4. Madun and Her Neighbors
Madun orbits comfortably within the habitable zone, receiving the perfect warmth for liquid water, seasonal variety, and life.
Wabor is considered a lesson in heat and proximity.
Wakèl, by contrast, embodies distance and introspection.
The asteroid ring is often viewed by Endulani mystics as a warning or a broken god.
Madun’s moon, Kèldun, is too distant and small to cause full eclipses. Instead, its passes across Daninsha form brilliant ring eclipses, sacred events among solar-aligned tribes.

5. Myth, Memory, and the Unknown
Much of what the Nodilani know of the star system stems from fading archives and celestial observation. There may be undiscovered dwarf planets, comets, or far-off objects beyond Endorshin’s reach. But none are part of Nodilani lore.
To them, the known system is complete and spiritual:
Daninsha is the mother
Her children orbit in sacred patterns
The shattered belt tells of loss
The giants watch in silence
6. Limits of Nodilani Astronomy
Despite inherited knowledge from the Theseus, Nodilani astronomical understanding is fragmentary:
Records carved in stone replaced digital databases after the loss of electricity. Many orbital equations survive only as glyphs or analog diagrams.
Modern tribes use temples and henges to observe solstices, eclipses, and alignments, blending scientific insight with religious meaning.
Only a few scholars (the Shint’twalani) can still read English, making further interpretation of Theseus data difficult.
It is believed by some that other celestial bodies exist beyond Endorshin, but without powered observation, nothing is confirmed.

7. Lore Snippet
“The Six danced around their mother, drawn by her warmth and bound by her silence.
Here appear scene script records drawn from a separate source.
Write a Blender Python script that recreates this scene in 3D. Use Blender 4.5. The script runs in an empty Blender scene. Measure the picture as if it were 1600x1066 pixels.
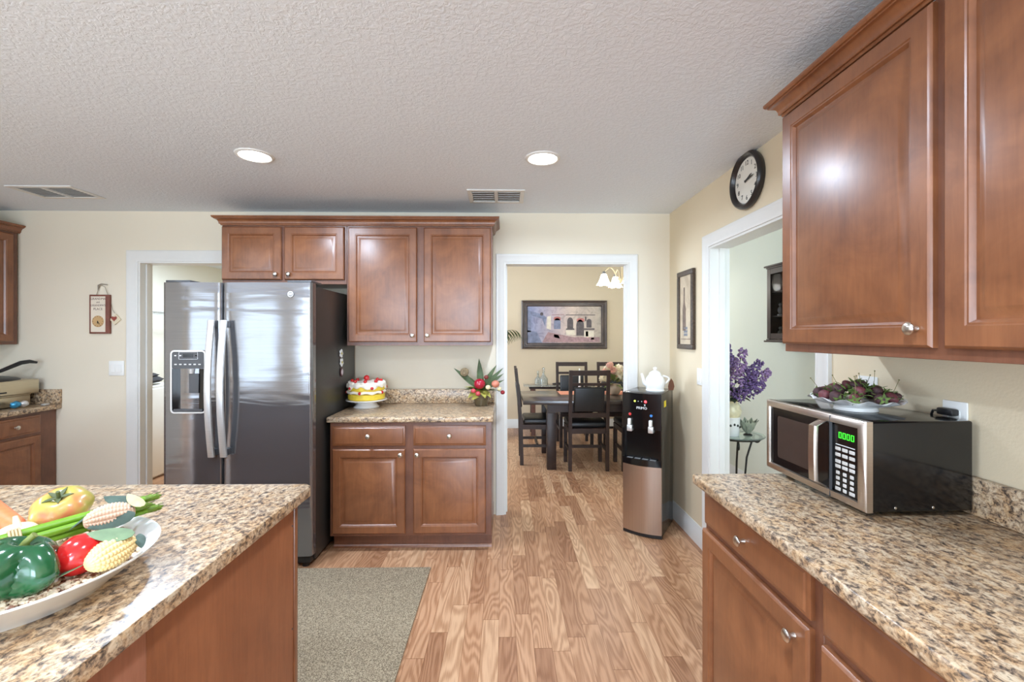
import bpy, bmesh, math, random
from mathutils import Vector, Matrix, noise
R = math.radians
PI = math.pi
random.seed(7)
scn = bpy.context.scene
COL = scn.collection

# ------------------------------------------------------------------ camera, exposure, world, lights
cam_d = bpy.data.cameras.new('camera')
cam = bpy.data.objects.new('camera', cam_d)
COL.objects.link(cam)
cam_d.sensor_width = 36.0
cam_d.lens = 36.0 * 700.0 / 1600.0
cam_d.shift_y = -9.0 / 1600.0
cam_d.clip_start = 0.02
cam.location = (0, 0, 1.45)
cam.rotation_euler = (R(90), 0, -math.atan(12 / 700.0))
scn.camera = cam
vs = scn.view_settings
vs.view_transform = 'Standard'
vs.look = 'None'
vs.exposure = 0.12
vs.gamma = 1.0
vs.use_curve_mapping = False
scn.cycles.max_bounces = 10
scn.cycles.diffuse_bounces = 6
scn.cycles.glossy_bounces = 4
scn.cycles.sample_clamp_indirect = 6.0
scn.cycles.caustics_reflective = False
scn.cycles.caustics_refractive = False

W = bpy.data.worlds.new('daylight')
scn.world = W
W.use_nodes = True
W.node_tree.nodes['Background'].inputs[0].default_value = (0.80, 0.90, 1.0, 1)
W.node_tree.nodes['Background'].inputs[1].default_value = 2.2


def area(name, loc, rot, sx, sy, power, col=(1, 1, 1), shape='RECTANGLE', spread=180):
    l = bpy.data.lights.new(name, 'AREA')
    l.shape = shape
    l.size = sx
    if shape in ('RECTANGLE', 'ELLIPSE'):
        l.size_y = sy
    l.energy = power
    l.color = (col[0] * 0.77, col[1] * 0.885, col[2])      # neutral white balance
    l.spread = R(spread)
    o = bpy.data.objects.new(name, l)
    COL.objects.link(o)
    o.location = loc
    o.rotation_euler = rot
    return o


DAY = (0.84, 0.92, 1.0)
WARM = (1.0, 0.90, 0.76)
# daylight through the glazed doors and windows of the room behind the viewer (back wall at Y=-4.2), and added lamps for the rooms beyond
for wx in (-5.6, -2.3, 0.0):
    area('window_daylight', (wx, -4.12, 1.1), (R(90), 0, 0), 2.3 if wx < -1 else 1.6, 2.0, {-5.6: 40, -2.3: 95, 0.0: 165}[wx], DAY)  # right-hand window is added to give the ceiling more light
area('window_daylight', (-7.3, -1.9, 1.3), (R(90), 0, R(-90)), 2.4, 1.5, 150, DAY)  # added side window, unseen, for more daylight in the room
area('dining_added_fill', (-1.75, 5.3, 1.5), (R(90), 0, R(-90)), 1.6, 1.5, 85, (0.90, 0.94, 1.0))  # added fill for the dining room; the wall here has no window
area('hall_added_fill', (1.9, 0.62, 1.5), (R(90), 0, 0), 0.7, 1.6, 30, (0.86, 0.94, 1.0))  # added ambient light for the hall; no door is built here
area('laundry_added_fill', (-3.1, 5.2, 2.40), (0, 0, 0), 0.4, 0.4, 52, (0.9, 0.95, 1.0))  # added light for the laundry, without a ceiling fitting

# ------------------------------------------------------------------ materials
MATS = {}


def new_mat(name):
    m = bpy.data.materials.new(name)
    m.use_nodes = True
    nt = m.node_tree
    return m, nt, nt.nodes['Principled BSDF']


def setp(b, **k):
    for n, v in k.items():
        n = n.replace('_', ' ')
        if n in b.inputs:
            b.inputs[n].default_value = v


def rgb(r, g, b):
    f = lambda c: (c / 255.0 / 12.92) if c <= 10.3 else ((c / 255.0 + 0.055) / 1.055) ** 2.4
    return (f(r), f(g), f(b), 1)


def coords(nt, scale=(1, 1, 1), kind='Object'):
    tc = nt.nodes.new('ShaderNodeTexCoord')
    mp = nt.nodes.new('ShaderNodeMapping')
    mp.inputs['Scale'].default_value = scale
    nt.links.new(tc.outputs[kind], mp.inputs[0])
    return mp.outputs[0]


def nz(nt, vec, scale, detail=3, rough=0.55, dist=0.0):
    n = nt.nodes.new('ShaderNodeTexNoise')
    n.inputs['Scale'].default_value = scale
    n.inputs['Detail'].default_value = detail
    n.inputs['Roughness'].default_value = rough
    n.inputs['Distortion'].default_value = dist
    nt.links.new(vec, n.inputs['Vector'])
    return n.outputs[0]


def ramp(nt, fac, stops, mode='LINEAR'):
    r = nt.nodes.new('ShaderNodeValToRGB')
    r.color_ramp.interpolation = mode
    els = r.color_ramp.elements
    while len(els) < len(stops):
        els.new(0.5)
    for e, (p, c) in zip(els, stops):
        e.position = p
        e.color = c if len(c) == 4 else (*c, 1)
    nt.links.new(fac, r.inputs[0])
    return r.outputs[0]


def mixc(nt, fac, a, b, mode='MIX'):
    m = nt.nodes.new('ShaderNodeMix')
    m.data_type = 'RGBA'
    m.blend_type = mode
    for sock, v in ((m.inputs[0], fac), (m.inputs[6], a), (m.inputs[7], b)):
        if hasattr(v, 'is_linked'):
            nt.links.new(v, sock)
        elif isinstance(v, (int, float)):
            sock.default_value = v
        else:
            sock.default_value = v if len(v) == 4 else (*v, 1)
    return m.outputs[2]


def math_n(nt, op, a, b=0.0):
    m = nt.nodes.new('ShaderNodeMath')
    m.operation = op
    for s, v in ((m.inputs[0], a), (m.inputs[1], b)):
        if hasattr(v, 'is_linked'):
            nt.links.new(v, s)
        else:
            s.default_value = v
    return m.outputs[0]


def bump(nt, b, h, strength=0.2, dist=0.01):
    n = nt.nodes.new('ShaderNodeBump')
    n.inputs['Strength'].default_value = strength
    n.inputs['Distance'].default_value = dist
    nt.links.new(h, n.inputs['Height'])
    nt.links.new(n.outputs[0], b.inputs['Normal'])


def plain(name, col, rough=0.5, metal=0.0, var=0.06, vscale=18, bmp=0.0, bscale=60, coat=0.0, **k):
    """a lightly mottled surface"""
    m, nt, b = new_mat(name)
    v = coords(nt)
    n = nz(nt, v, vscale, 3)
    lo = tuple(c * (1 - var) for c in col[:3])
    hi = tuple(min(1, c * (1 + var)) for c in col[:3])
    nt.links.new(ramp(nt, n, [(0.3, lo), (0.7, hi)]), b.inputs['Base Color'])
    setp(b, Roughness=rough, Metallic=metal, Coat_Weight=coat, Coat_Roughness=0.15, **k)
    if bmp:
        bump(nt, b, nz(nt, v, bscale, 3), bmp, 0.004)
    MATS[name] = m
    return m


def wall_mat(name, col):
    m, nt, b = new_mat(name)
    v = coords(nt)
    n = nz(nt, v, 1.3, 2)
    nt.links.new(ramp(nt, n, [(0.3, tuple(c * 0.97 for c in col[:3])), (0.7, tuple(c * 1.02 for c in col[:3]))]), b.inputs['Base Color'])
    setp(b, Roughness=0.6)
    bump(nt, b, nz(nt, v, 130, 2), 0.12, 0.004)
    MATS[name] = m
    return m


wall_kitchen = wall_mat('wall_cream_paint', rgb(229, 219, 198))
wall_side = wall_mat('wall_tan_paint', rgb(224, 208, 178))
wall_dining = wall_mat('wall_sand_paint', rgb(214, 194, 164))
wall_hall = wall_mat('wall_pale_sage_paint', rgb(214, 218, 203))
wall_laundry = wall_mat('wall_ivory_paint', rgb(236, 234, 222))
white_trim = plain('white_trim_paint', rgb(224, 223, 218), 0.35, var=0.01)
white_plastic = plain('white_plastic', rgb(238, 238, 234), 0.3, var=0.01)


def ceiling_mat():
    m, nt, b = new_mat('knockdown_ceiling')
    v = coords(nt)
    n1 = nz(nt, v, 52, 4, 0.6, 0.6)
    h = ramp(nt, n1, [(0.42, (0, 0, 0)), (0.58, (1, 1, 1))])
    n2 = nz(nt, v, 90, 2)
    hh = mixc(nt, 0.25, h, n2)
    setp(b, Roughness=0.85)
    nt.links.new(ramp(nt, n1, [(0.3, rgb(228, 236, 244)), (0.7, rgb(233, 241, 249))]), b.inputs['Base Color'])
    bump(nt, b, hh, 0.36, 0.0045)
    return m


ceiling_m = ceiling_mat()


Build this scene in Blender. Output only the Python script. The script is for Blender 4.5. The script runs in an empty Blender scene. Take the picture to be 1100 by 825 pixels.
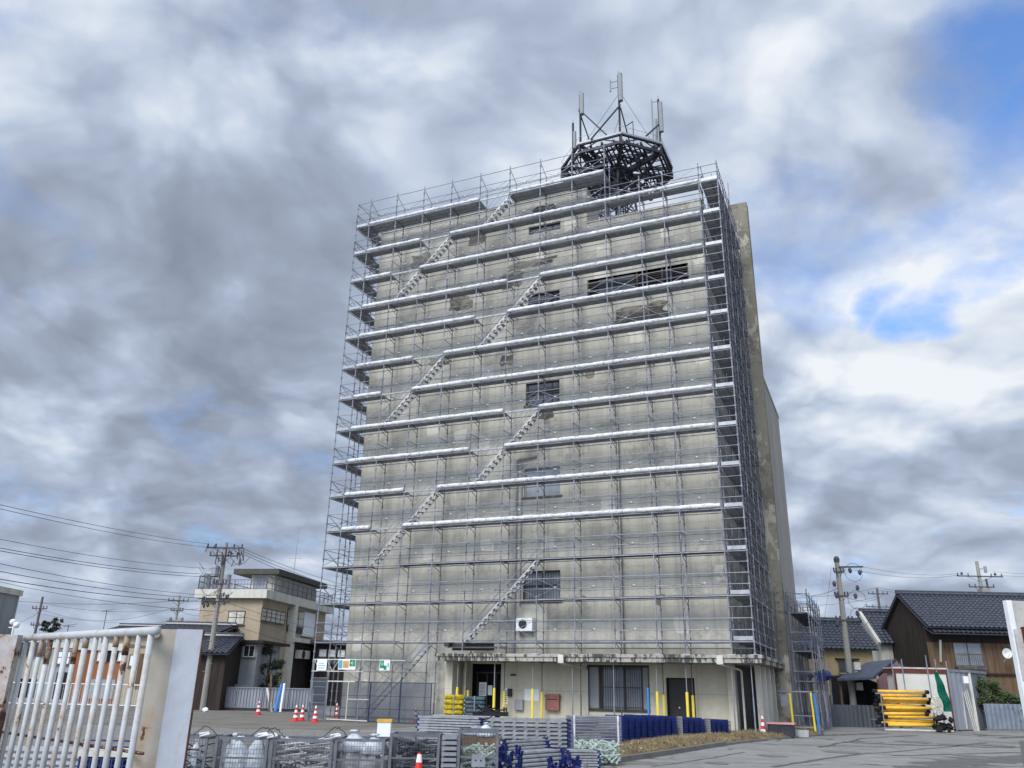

One was shattered, and from his bones came the Ring. Another fell too close and burned away. But the Three who remained—Brother, Sister, and Our World—now carry the legacy of life.”
— Fragment of an Endulani starmap carving, attributed to the Shint’twalani“Each world was once a seed. Only Madun cracked open.”
— Sayings of Elder Asukul“They say the Protector watches with a thousand storms, and the Nightwatch dreams without end. But only the Scout may see what lies beyond.”
— Kosuklani tale told to stargazers crossing the desert

Maiko's Note
You’d think after traveling the stars, humans would stop giving them names.
But that’s the beautiful thing — they never did.
They looked up from Madun’s soil, still dusted with ship ash, and whispered old questions to a new sky. And what did they find? A star who felt like a mother. A world that felt like a gift. And a night full of watching eyes.
Daninsha shines warm, golden — quieter than Sol, but steady. Around her whirl six children and a wound. Some call it the Ring of the Shattered Giant. I call it a story no one dares finish.